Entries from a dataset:
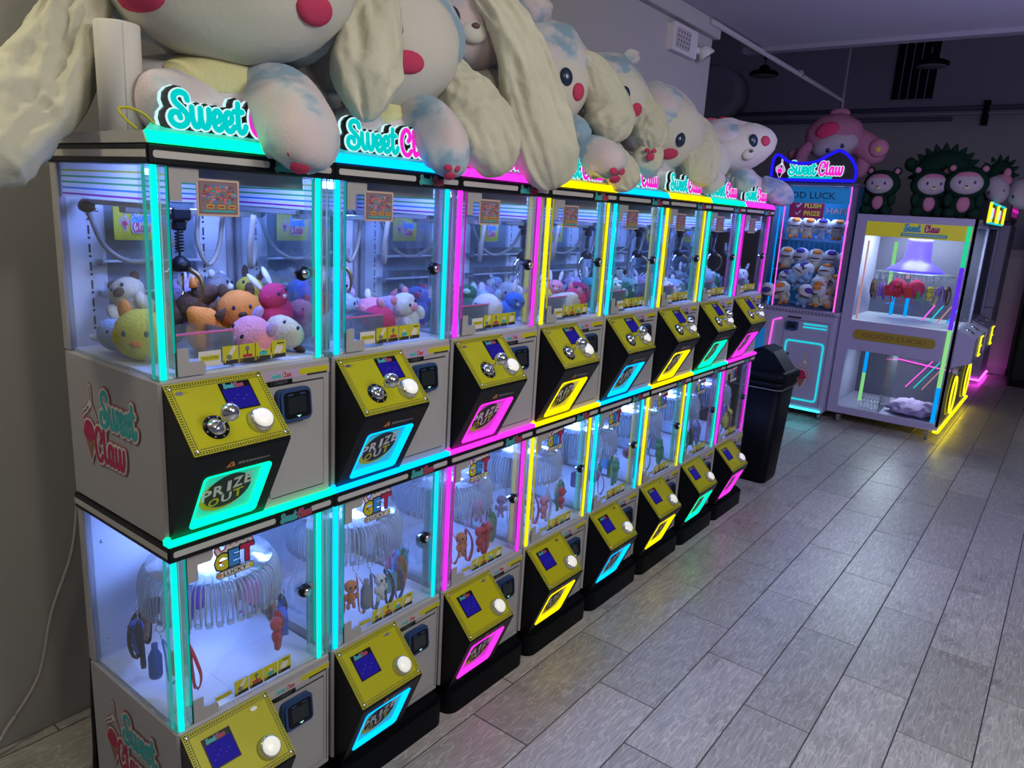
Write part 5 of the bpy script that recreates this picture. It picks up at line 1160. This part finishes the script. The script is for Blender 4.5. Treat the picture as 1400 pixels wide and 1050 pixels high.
# prizes on its carousel
for q, (dg, cc, kd) in enumerate([(-150,'brown',0),(-128,'purple',1),(-112,'red',2),(-98,'red',0),(-82,'red',2),(-68,'green',1),(-52,'yellow',0),(-38,'purple',3),(-22,'brown',0),(-170,'black',1)]):
    o = tree(KPR[KK[kd]])
    for z in [o] + list(o.children):
        for sl in z.material_slots:
            if z.data.materials[sl.slot_index].name in (M['k_strap'].name, M['k_charm'].name): sl.link = 'OBJECT'; sl.material = KM[cc]
    a = radians(dg); o.location = (.325+.33*cos(a), 7.0+.33*sin(a), 1.40); o.rotation_euler = (0,0,a); o.scale = (1.75,)*3
    o['label'] = f'{cc} {KK[kd].split("_")[0]} keychain number-free' if 0 else f'{cc} {("figure","bottle","pouch","disc")[kd]} prize hanging under the violet lamp, ' + ('left end' if q in (0, 9) else 'left side' if q < 2 else ('left of middle','middle','right of middle')[q-2] if q < 5 else ('right side','right side','far right','right end')[q-5]); o['group'] = 'prizes under the violet lamp'
for x, c_ in ((.25, 'rose red'), (.40, 'rose red')):
    b = MB(); b.ell((x, 6.72, 1.30), (.075,.06,.085), PM[c_], None, 16, 10, .12, 3, 5); b.tube([(x,6.72,1.38),(x,6.72,1.41)], .003, 'chrome', 5)
    tag(b.build('red_plush_ball', None, (x, 6.72, 1.21)), ('left' if x < .3 else 'right') + ' of the two round red plush prizes under the violet lamp', 'plush toy')

# ------------------------------------------------------------------ toys on top of the cabinets
PM['forest'] = softmat('forest_green', (.010, .035, .022)); PM['blush'] = softmat('blush_pink', (.50, .20, .30)); PM['pale face'] = softmat('pale_face', (.44, .38, .42)); PM['soft pink'] = softmat('soft_pink', (.42, .17, .26))
def topbear(name, lab, loc, s, rz, faces=True, tilt=0):
    t = thing(name, lab, 'plush toy', loc); B = PM['forest']
    b = MB(); b.ell((0,0,.10), (.095,.105,.10), B, None, 18, 12, .06, 3, 2); b.build('body', t)
    b = MB(); b.ell((.02,0,.27), (.125,.155,.125), B, None, 22, 14, .05, 3, 4); b.build('head', t)
    b = MB(); b.patch((.02,0,.27), (.128,.158,.128), Matrix.Identity(3), -.02, -.02, .72, .66, PM['pale face'], .010, 24); b.build('face', t)
    b = MB(); b.patch((.02,0,.27), (.136,.164,.134), Matrix.Identity(3), -.02, .44, .46, .18, PM['blush'], .004, 18); b.build('forehead', t)
    for y in (-.05,.05): b = MB(); b.ell((.164-abs(y)*.3,y,.272), (.009,.011,.015), 'eye', None, 8, 6); b.build('eye', t)
    b = MB(); b.ell((.158,0,.235), (.016,.026,.018), PM['cream'], None, 10, 7); b.ell((.174,0,.243), (.005,.010,.007), 'nose', None, 8, 5); b.build('snout', t)
    for y in (-.11,.11): b = MB(); b.ell((.0,y,.385), (.025,.038,.038), PM['forest'], None, 10, 7); b.ell((.018,y,.385), (.014,.024,.024), PM['blush'], None, 10, 7); b.build('ear', t)
    b = MB(); b.patch((0,0,.10), (.098,.108,.103), Matrix.Identity(3), 0, .1, .42, .62, PM['blush'], .006, 16); b.build('belly_patch', t)
    for y in (-.085,.085):
        b = MB(); b.ell((.09,y,.04), (.075,.05,.045), B, None, 12, 8); b.build('foot', t)
        b = MB(); b.ell((.05,y*1.25,.14), (.05,.035,.055), B, None, 12, 8); b.build('arm', t)
    t.scale = (s,)*3; t.rotation_euler = (tilt, 0, rz); return t
topbear('green_bear_plush', 'dark green plush bear with pale face, leftmost on the lavender cabinet', (-.02, 6.72, 1.93), 1.0, -pi/2)
topbear('green_bear_plush', 'dark green plush bear with pale face turned aside, middle one on the lavender cabinet', (.36, 6.74, 1.93), 1.03, -pi/2+.35)
topbear('green_bear_plush', 'dark green plush bear with the widest pale face, rightmost on the lavender cabinet', (.64, 6.70, 1.93), 1.08, -pi/2+.15)
b = MB(); b.ell((.40, 7.05, 2.33), (.24,.17,.20), PM['forest'], None, 26, 16, .1, 3, 8)
b.ell((.40, 7.05, 2.06), (.22,.17,.14), PM['forest'], None, 18, 10); cr = b.build('body', None, (.4,7.05,1.93)) if 0 else None
t = thing('spiky_plush', 'almost black green spiky plush behind the green bears', 'plush toy', (.40, 7.05, 1.93)); b.build('body', t, (.40,7.05,1.93))
for q in range(13):
    a = radians(-10 + q*17); c0 = Vector((.40+.215*cos(a), 7.03, 2.34+.175*sin(a))); d = Vector((cos(a), -.1, sin(a)))
    b = MB(); b.lathe(c0, [(.032,0),(.03,.02),(.016,.055),(.003,.075)], PM['forest'], 8, d); b.build('spike', t, (.40,7.05,1.93))
b = MB(); b.ell((.13,7.0,2.40), (.05,.05,.06), PM['forest'], None, 12, 8); b.build('ear', t, (.40,7.05,1.93))
t = thing('spiky_plush', 'small dark spiky plush at the right end of the lavender cabinet top', 'plush toy', (.80, 7.35, 2.1)); b = MB(); b.ell((.80,7.35,2.32), (.12,.12,.15), PM['forest'], None, 16, 10, .1, 3, 3); b.ell((.80,7.35,2.16), (.11,.11,.07), PM['forest'], None, 12, 8); b.build('body', t, (.8,7.35,2.1))
for q in range(8):
    a = radians(0 + q*24); b = MB(); b.lathe(Vector((.80+.11*cos(a), 7.33, 2.34+.13*sin(a))), [(.022,0),(.02,.012),(.01,.036),(.002,.05)], PM['forest'], 7, (cos(a), -.1, sin(a))); b.build('spike', t, (.8,7.35,2.1))
for lab, x, y, z, r in (('pale-faced pink plush leaning at the right end of the lavender cabinet, nearer one', .83, 7.10, 2.20, .105), ('pink plush tipping over the neon sign box, farther one', .99, 7.50, 2.19, .12)):
    t = thing('pink_plush', lab, 'plush toy', (x, y, z-.12)); b = MB(); b.ell((x,y,z), (r,r*.9,r*1.15), PM['pale face'], rotdir((.3,-1,.1), .5), 18, 12, .05, 3, 2); b.build('head', t, (x,y,z-.12))
    b = MB(); b.ell((x+.02,y+.03,z+r*.75), (r*.8,r*.7,r*.55), PM['blush'], None, 14, 9, .06, 3, 3); b.build('hood', t, (x,y,z-.12))
    for dx in (-.45,.55): b = MB(); b.ell((x+dx*r,y-r*.78,z-.02+dx*.02), (.010,.008,.016), 'eye', None, 8, 6); b.build('eye', t, (x,y,z-.12))
    b = MB(); b.ell((x+r*.5,y,z+r*1.35), (r*.30,r*.25,r*.42), PM['blush'], None, 10, 7); b.build('ear', t, (x,y,z-.12))
# pink plush lying on the blue cabinet
O_ = (-.45, 6.6, 2.4); t = thing('pink_plush', 'large pink plush sprawled head down over the blue cabinet sign', 'plush toy', O_)
hc = (-.47, 6.62, 2.60); hr = (.20, .26, .20)
b = MB(); b.ell(hc, (.255,.19,.205), PM['soft pink'], None, 28, 18, .06, 3, 5); b.build('head', t, O_)
b = MB(); D = (.35,-1,-.35); b.ell((-.43,6.55,2.53), (.14,.20,.13), PM['pale face'], rotdir(D, .35), 24, 14, .03, 3, 2); b.build('face', t, O_)
b = MB(); b.ell(Vector((-.43,6.55,2.53)) + rotdir(D,.35) @ Vector((.13,.05,.0)), (.012,.018,.022), 'eye', rotdir(D), 10, 7); b.build('eye', t, O_)
b = MB(); b.ell(Vector((-.43,6.55,2.53)) + rotdir(D,.35) @ Vector((.13,-.07,-.0)), (.012,.018,.022), 'eye', rotdir(D), 10, 7); b.build('eye', t, O_)
b = MB(); b.ell((-.49,6.44,2.64), (.10,.03,.065), PM['rose red'], Matrix.Rotation(-.35, 3, 'Y'), 16, 10, .1, 4, 2); b.build('patch', t, O_)
b = MB(); b.loft([(-.40,6.72,2.62),(-.24,6.68,2.55),(-.12,6.66,2.47),(-.08,6.64,2.50)], [.2,.24,.22,.17], [.18,.22,.2,.15], PM['soft pink'], (0,-1,0), 18, 18); b.build('body', t, O_)
b = MB(); b.ell((-.07,6.58,2.50), (.085,.06,.08), PM['blush'], None, 14, 9); b.ell((-.06,6.525,2.485), (.025,.012,.025), PM['yellow'], None, 10, 7); b.build('paw', t, O_)
b = MB(); b.loft([(-.62,6.55,2.55),(-.68,6.48,2.46),(-.67,6.42,2.36),(-.60,6.38,2.31)], [.09,.11,.11,.09], [.08,.1,.1,.08], PM['soft pink'], (0,-1,0), 14, 16); b.build('arm', t, O_)
b = MB(); b.ell((-.80,6.60,2.44), (.06,.08,.06), PM['soft pink'], None, 12, 8); b.build('arm', t, O_)
b = MB(); b.loft([(-.54,6.62,2.80),(-.44,6.62,2.82),(-.36,6.62,2.80)], [.06,.07,.05], [.05,.06,.05], PM['soft pink'], (0,-1,0), 12, 10); b.build('ear', t, O_)
b = MB(); b.loft([(-.20,6.68,2.45),(-.20,6.66,2.36),(-.22,6.64,2.24)], [.12,.13,.10], [.10,.12,.09], PM['soft pink'], (0,-1,0), 14, 12); b.build('leg', t, O_)

# ------------------------------------------------------------------ dark machine farther back, bin, fittings of the room
O_ = (.45, 10.5, 0); t = thing('arcade_cabinet', 'dim lavender cabinet with magenta foot neon behind the wide lavender one', 'arcade cabinet', O_)
b = MB(); b.cbox(.05, .77, 10.04, 10.9, .06, .95, 'lav', .01); b.cbox(.05, .77, 10.10, 10.9, .95, 1.95, 'lav', .01); b.build('body', t, O_)
b = MB(); b.box(.10, .52, 10.094, 10.10, 1.05, 1.80, 'screen'); b.build('window', t, O_)
b = MB(); b.tube([(.10,10.03,.04),(.78,10.03,.04),(.78,10.89,.04)], .014, 'footpk', 6); b.build('foot_neon', t, O_)
b = MB(); b.box(.10, .74, 10.2, 10.8, 0, .06, 'black'); b.build('plinth', t, O_)
b = MB(); f_ = Fr((.785, 0, 2.12), (0,1,0), (0,0,1)); b.box(.76, .78, 9.7, 10.7, 1.99, 2.22, 'marq')
for q in range(4): b.strokes(f_, [[(9.78+q*.22,-.07),(9.80+q*.22,.07)], [(9.76+q*.22,.06),(9.90+q*.22,.06)], [(9.77+q*.22,0),(9.90+q*.22,-.01)]], .016, 'signpink', 0, 0)
b.box(.70,.76,10.05,10.75,1.95,2.0,'lavd'); b.build('neon_sign', t, O_)
b = MB(); b.cbox(.70, .99, 10.98, 11.4, 0, 1.66, 'grey', .01); b.box(.70,.99,10.975,10.98,.10,1.55,'stripe'); tag(b.build('steel_locker', None, (.85,11.2,0)), 'plain grey locker standing at the far right', 'locker')
b = MB(); b.cbox(1.06, 1.9, 10.2, 11.2, 0, 2.1, 'blackm', .01); b.box(1.10, 1.86, 10.19, 10.2, .1, 2.0, 'black'); tag(b.build('black_cabinet', None, (1.5,10.7,0)), 'tall black cabinet at the right edge, past the grey locker', 'cabinet')
# swing-top bin
O_ = (-.09, 4.40, 0); t = thing('swing_bin', 'black swing-top waste bin standing at the end of the claw machine row', 'bin', O_)
b = MB(); pr = [(.115,0),(.165,.70)]
def rbx(z, w, d, r=.05): return [(O_[0]+u, O_[1]+v, z) for u, v in rrect(-w, w, -d, d, r, 5)]
def stack(b, rows, m, cap=(1,1)):
    k = len(rows[0]); vs = [p for r in rows for p in r]
    fs = [(i*k+j, i*k+(j+1)%k, (i+1)*k+(j+1)%k, (i+1)*k+j) for i in range(len(rows)-1) for j in range(k)]
    if cap[0]: fs.append(tuple(range(k-1,-1,-1)))
    if cap[1]: fs.append(tuple((len(rows)-1)*k+j for j in range(k)))
    b.add(vs, fs, m, True)
stack(b, [rbx(0,.135,.135), rbx(.02,.140,.140), rbx(.70,.172,.172)], 'blackm'); b.build('bucket', t, O_)
b = MB(); stack(b, [rbx(.70,.180,.180), rbx(.712,.186,.186), rbx(.735,.186,.186), rbx(.745,.178,.178)], 'blackm'); stack(b, [rbx(.745,.182,.182), rbx(.76,.196,.196), rbx(.80,.192,.192), rbx(.815,.17,.17)], 'blackm'); b.build('lid_rim', t, O_)
b = MB(); P = [(-.165,.81),(.165,.81),(.06,.945),(.0,.965),(-.06,.945)]; b.poly(Fr((O_[0], O_[1]-.12, 0), (1,0,0), (0,0,1)), P, 'blackm', -.24, 0); b.build('hood', t, O_)
b = MB(); b.add([(O_[0]+.070,O_[1]-.105,.94),(O_[0]+.070,O_[1]+.105,.94),(O_[0]+.172,O_[1]+.105,.815),(O_[0]+.172,O_[1]-.105,.815),(O_[0]+.064,O_[1]-.105,.93),(O_[0]+.064,O_[1]+.105,.93),(O_[0]+.162,O_[1]+.105,.812),(O_[0]+.162,O_[1]-.105,.812)], [(0,3,2,1),(4,5,6,7),(0,1,5,4),(1,2,6,5),(2,3,7,6),(3,0,4,7)], 'black'); b.build('flap', t, O_)
b = MB(); k_ = rbx(.692,.178,.178); b.tube(k_ + [k_[0]], .004, 'greyp', 5); b.build('bag_edge', t, O_)
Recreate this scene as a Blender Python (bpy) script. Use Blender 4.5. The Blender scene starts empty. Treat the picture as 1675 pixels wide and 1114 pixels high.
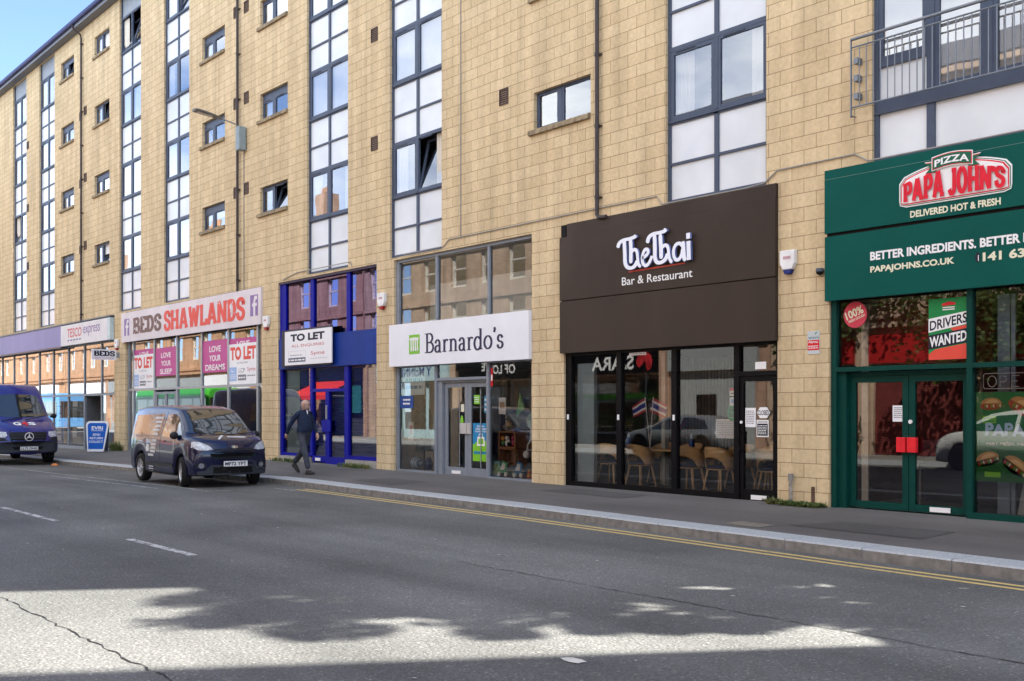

**DESCRIPTION OF THE TASK:** State how many lines of the listing include the word "Treat". Reply with the number alone.

**EXERCISE RESPONSE:** 2